Disconnect.me

Disconnect.me Lets You Search with Google, Bing, and Yahoo with Privacy

Disconnect.me

One of the major repercussions from Edward Snowden’s revelations about NSA and GCHQ, is that people are finally starting to wake up to the fact that everything they do is tracked online. Everything. And Disconnect.me is looking to give you a little privacy back.

From ISPs like BT teaming up with behavioural tracking firm Phorm, mobile networks in the US selling subscriber location information, or the more traditional web properties and advertising networks tracking users to make advertising more relevant and more valuable – everyone is tracking you online. Yes, the NSA or GCHQ may be reading your emails or monitoring the sites you visit as well, but most of the data is collected for marketing purposes by private companies.

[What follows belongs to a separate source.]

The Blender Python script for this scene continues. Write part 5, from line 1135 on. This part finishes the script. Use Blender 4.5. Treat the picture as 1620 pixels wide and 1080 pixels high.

The axiom for using anything free online, is that “you are the product” being sold, but with modern tracking that is often true whether the service is funded by advertising or not – Amazon does a fair amount of tracking as well and they are still an ecommerce site at heart.

All this tracking is not necessarily an issue – as long as we know when and how we are being tracked, and how to avoid that tracking when we are doing something we don;t want left in our records – some people do actually use “private browsing” to search for presents for loved ones, not just for porn.

Even with private browsing enabled, some companies will still be tracking what you’re doing – matching your IP address to their other records to keep tabs on your activities. So how can you avoid this? Browser Add-on Disconnect.me lets you use the web leaving as little a trace as possible – blocking around 2000 tracking sites and services, and encrypting your data.

Disconnect.me say that pages load about 17% faster, but even if they loaded a little slower it would still be worth installing. This isn’t like TOR, the onion network that offers relative anonymity – you are not anonymous, but just not under constant scrutiny of marketers looking for the best ways to sell you stuff you don’t need.